Gordon got his first Winston Cup start in the 1992 season finale at Atlanta (he finished 31st), then bolted out of the gate in 1993, becoming the youngest driver to win one of the twin 125-mile qualifying races for the Daytona 500. He placed 14th in the Winston Cup standings in '93 and was named rookie of the year.
His first Winston Cup points win came the next season on a grand stage, the 1994 Coca-Cola 600 at Charlotte on Memorial Day. His second victory, two months later, was even grander: the inaugural Brickyard 400 at Indianapolis Motor Speedway. Then came the 1995 series title. The prodigy had arrived.
His mentor, however, wasn't along for the ride. Though Bickford has a hand in some efforts, it is Brannan who runs the business, Hendrick and Johnson who run the team, and crew chief Ray Evernham who prepares the cars and coaches the driver.
Gordon feels this staff is the right one for him and his future.

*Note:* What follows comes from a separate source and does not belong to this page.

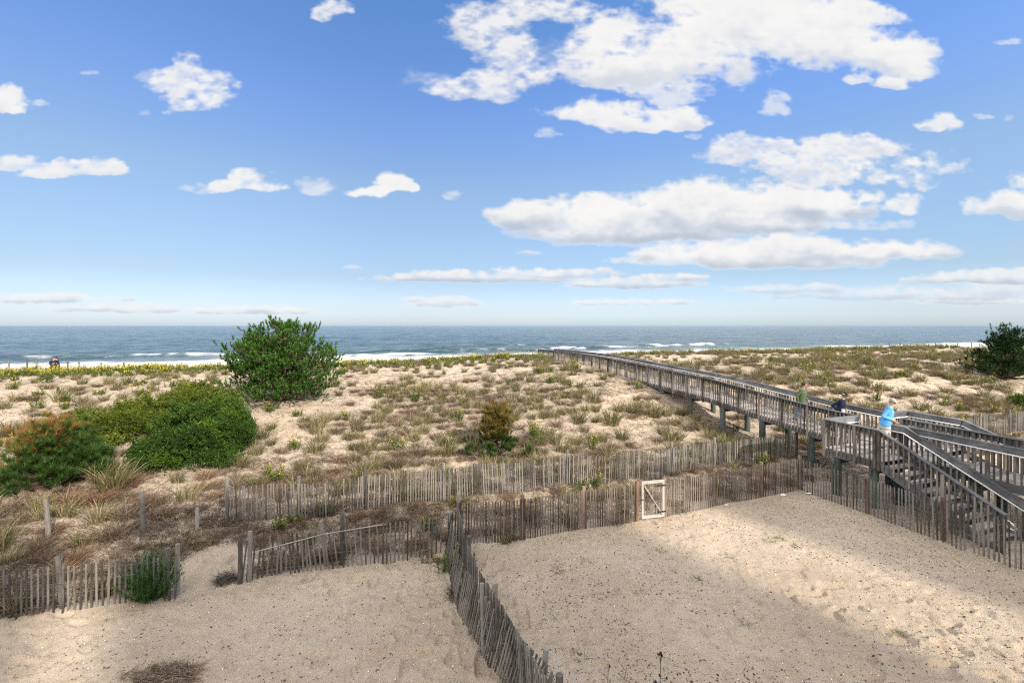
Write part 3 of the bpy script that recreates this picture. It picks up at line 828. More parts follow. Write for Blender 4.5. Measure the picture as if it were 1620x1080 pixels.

He is, after all, no longer Wonder Boy, but the head of a burgeoning racing empire. "I'm really glad I have somebody outside my family doing my business," he says. "There are just some days when I have to get away from it all, away from work and business and cars. It's easier to do this when it's Bob. I can say, 'Listen, this is the way it is. I can't do this today. I'll call you tomorrow.' Bang. We're 100 percent business, business, business."